Apesar disso, ainda é pouco conhecida do público em geral, por causa de várias dificuldades logísticas de acesso e carências estruturais de apoio ao turismo. Entre 1998 e 2000, quando o aeroporto de Caravelas estava em operação, o parque nacional (que é a principal atração) chegou a receber 15 mil visitantes/ano. Hoje, recebe uma média de 4 mil a 5 mil apenas. O aeroporto local foi fechado, e agora é preciso voar até Porto Seguro, alugar um carro e dirigir 4 a 5 horas numa estrada federal cheia de caminhões para chegar até Caravelas, mais as 4 a 5 horas de barco até o Arquipélago dos Abrolhos.
“Muito pouca gente sabe das riquezas que existem aqui”, diz o paulistano Eduardo Camargo, gerente do Programa Marinho da CI-Brasil, que mora em Caravelas há 15 anos. “É uma região sob forte pressão, mas ainda bastante preservada e com grande potencial para um modelo de desenvolvimento sustentável, diferenciado. O que falta é vontade política para isso acontecer, tanto na esfera estadual quanto na federal.”

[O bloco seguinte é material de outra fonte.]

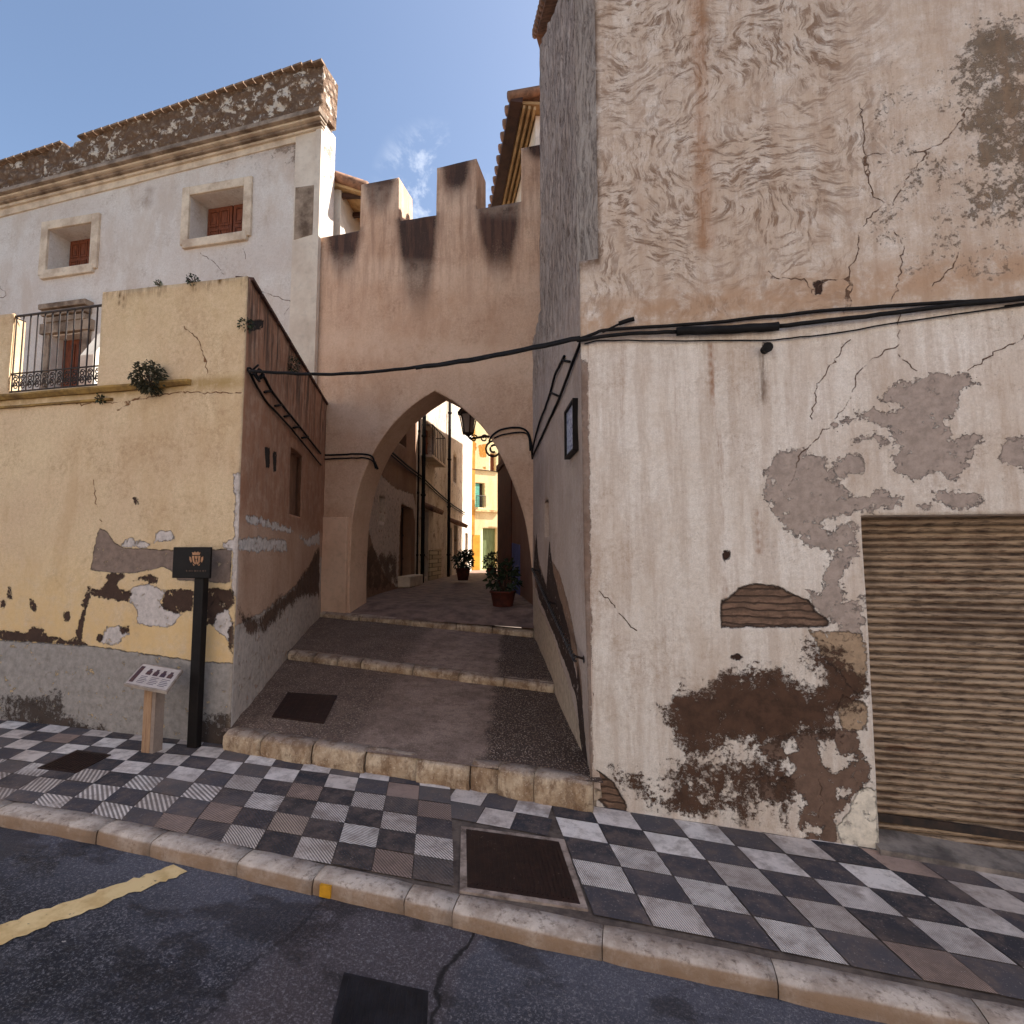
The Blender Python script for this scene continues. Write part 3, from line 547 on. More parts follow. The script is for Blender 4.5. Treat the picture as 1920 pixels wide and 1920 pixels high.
#SECTION MANSION
# ================================================================== MANSION
man=thing('stone_mansion',(-8,YM,2.9),'pale stone mansion with shuttered attic windows and rubble parapet behind the terrace','house')
def mp_(L): return PM.sts(L)
mr=-5.02
top_px=c1([(1560,135),(900,345),(400,510),(375,540),(340,525),(0,635)])
cornTop=[(-30,750+8)]; 
ztop_r=PM.st(600,200)[1]; 
w1=[PM.st(97,440),PM.st(172,418),PM.st(172,500),PM.st(97,508)]; 
def rect(a,b,c,d): return [(a,c),(a,d),(b,d),(b,c)]
W1=rect(PM.st(92,470)[0],PM.st(172,470)[0],PM.st(92,508)[1],PM.st(172,420)[1])
W2=rect(PM.st(358,400)[0],PM.st(458,400)[0],PM.st(358,455)[1]+.04,PM.st(458,352)[1])
D1=rect(PM.st(97,650)[0],PM.st(158,650)[0],3.0,PM.st(125,628)[1])
zl=PM.st(0,386)[1]; zr=PM.st(547,266)[1]; xl=PM.st(0,386)[0]; xr=PM.st(547,266)[0]
mo=[(mr,2.8),(mr,8.95),(-13.5,8.7),(-13.5,2.8)]
m_rs=[mp_([(275+9*cos(k*.7),379+9*sin(k*.7)) for k in range(9)]),mp_([(281+7*cos(k*.7),357+7*sin(k*.7)) for k in range(9)])]
m_dark=[mp_(c1([(1515,750),(1600,745),(1610,1010),(1515,1015)]))]
m_dk2=[mp_(c1([(1240,470),(1630,420),(1640,700),(1520,760),(1500,560),(1300,560)]))]
m_cr=[mp_(c1([(1030,1080),(1110,1140),(1150,1190)])),mp_(c1([(1350,1280),(1450,1320),(1510,1330),(1460,1400)])),mp_(c1([(1250,1060),(1260,1110)])),mp_(c1([(0,1250),(30,1300),(0,1310)]))]
m_man=plaster('pale_mansion_plaster',C(224,217,208),C(206,194,184),[('warm','soft',C(182,156,136),.55),('stn','den',C(120,98,82),.7),('stone','sdf',C(136,118,104),1.,.2),('rs','smooth',C(150,128,112),.6),('crack','line',C(110,86,72),1.)],mott=.7)
Fm={'warm':lambda S:np.maximum(sm(sdf(S,m_dk2),-.4,.1),.35*sm(np.abs(rnd(S,1.,.5,2)),.1,.5)),'stn':lambda S:sm(sdf(S,m_dk2),-.2,.3)*.45+.20+.16*sm(S[:,1],8.0,8.6),'stone':lambda S:sdf(S,m_dark),'rs':lambda S:sm(sdf(S,m_rs),-.05,.03),'crack':cdist}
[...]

Além do parque nacional, a região abriga outras três unidades de conservação marinhas: as reservas extrativistas (Resex) de Cassurubá, Corumbau e Canavieiras. Juntas, porém, elas protegem apenas 4%, aproximadamente, de toda a região de Abrolhos. “Há muitos ambientes importantíssimos que ainda não estão protegidos”, afirma Guilherme Dutra. Um dos objetivos da campanha é pressionar pela implementação efetiva dessas unidades e retomar as discussões sobre a ampliação do parque nacional. (Para mais informações, veja a Reportagem Especial: Abrolhos, de abril de 2012)
Outro lado. O ICMBio foi procurado pela reportagem no início da semana para falar sobre as situação do Parque Nacional Marinho dos Abrolhos e sobre o GEF Mar, mas não respondeu às perguntas da reportagem.
O repórter viajou até o parque a convite da Aliança para a Conservação Marinha.